Wattenscheid.

Die Thematik ist an Brisanz kaum zu überbieten. Die Berichte über Missbrauchsfälle im Landerziehungsheim „Odenwaldschule“ sorgten 2010 deutschlandweit für Fassungslosigkeit. Nun dürfte das Thema ein weiteres Mal aktuell werden: Am 15. August begannen die Dreharbeiten zum Film „Die Auserwählten“ von Regisseur Christoph Röhl, der die Vorkommnisse aufgreift und in einem fiktionalen Rahmen darstellt.

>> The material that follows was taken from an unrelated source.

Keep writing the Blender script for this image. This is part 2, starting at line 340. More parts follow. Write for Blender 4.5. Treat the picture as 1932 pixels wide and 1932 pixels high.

Der Wattenscheider Autor und Schauspieler Patrick Joswig (38) übernimmt dabei die Rolle von Frank Hoffmann: „Ich spiele den mittlerweile erwachsenen ehemaligen Schüler, der durch seine Aussagen die ganze Sache erst ins Rollen bringt.“ Sein jüngeres 13-jähriges Ich wird von Leon Seidel verkörpert, bekannt durch seine Darstellung von Huckleberry Finn in zwei „Tom Sawyer-Filmen“. Drehstart ist für Joswig am morgigen Samstag: „Zunächst in Frankfurt am Main. Danach werden wir auch am Originalschauplatz in Heppenheim drehen.“ Die Leitung der heutigen Odenwaldschule unterstütze dabei das Aufklärungs- und Präventionsinteresse des Projektes.

Ein heißes Eisen

Bereits im Jahre 1998 berichteten ehemalige Schüler über sexuelle Übergriffe und Missbrauchsfälle durch den ehemaligen Rektor und Lehrer während der 1970er und 1980er Jahre. Nachdem die strafrechtliche Verfolgung aufgrund von Verjährung eingestellt wurde, dauerte es zwölf Jahre, bis eine erneute Untersuchung weitere Details ans Licht brachte. Der 38-Jährige weiß: „Es ist natürlich ein heißes Eisen, an das sich Regisseur Christoph Röhl wagt.“

Dieser war von 1989 bis 1991 als Englisch-Tutor am Elite-Internat beschäftigt. Seine Dokumentation „Und wir sind nicht die Einzigen (2011)“ ließ Zeitzeugen, Schüler wie Lehrer zu Wort kommen, bestach durch eine fast beklemmende Authentizität und wurde für den Deutschen Filmpreis nominiert. Dass die schockierenden Vorfälle nach wie vor von größter Aktualität sind, steht für Joswig außer Frage: „Das Perfide an der ganzen Sache ist, dass niemand belangt werden konnte. Der Stoff birgt also genug Potenzial, um noch einmal ein Medien-Echo zu generieren und vielleicht zur weiteren Aufklärung beizutragen.“

Zur Vorbereitung auf seine Rolle hat er sich unter anderem Röhls Doku angeschaut und lässt sich seit einem Monat einen Vollbart stehen: „Die Rolle ist natürlich schwierig. Kontakt zu Betroffenen hatten wir allerdings nicht, da diese ihre Geschichte nicht ständig wiederholen wollen.“ Die Ausstrahlung des WDR/ARD-Films ist für 2014 im Ersten geplant.

Julia Jentsch, u.a. „Effie Briest“, übernimmt die weibliche Hauptrolle und spielt die Lehrerin Petra Grust, die ihren ehemaligen Schüler Frank Hoffmann (Joswig) 30 Jahre später wieder trifft.

Ulrich Tukur verkörpert die Rolle des fiktiven Schulleiters Simon Pistorius. Der renommierte Schauspieler erlangte 2006 durch seine Darstellung im Oscar-preisgekrönten Film „Das Leben der Anderen“ weltweite Berühmtheit und überzeugte 2012 als Erwin Rommel.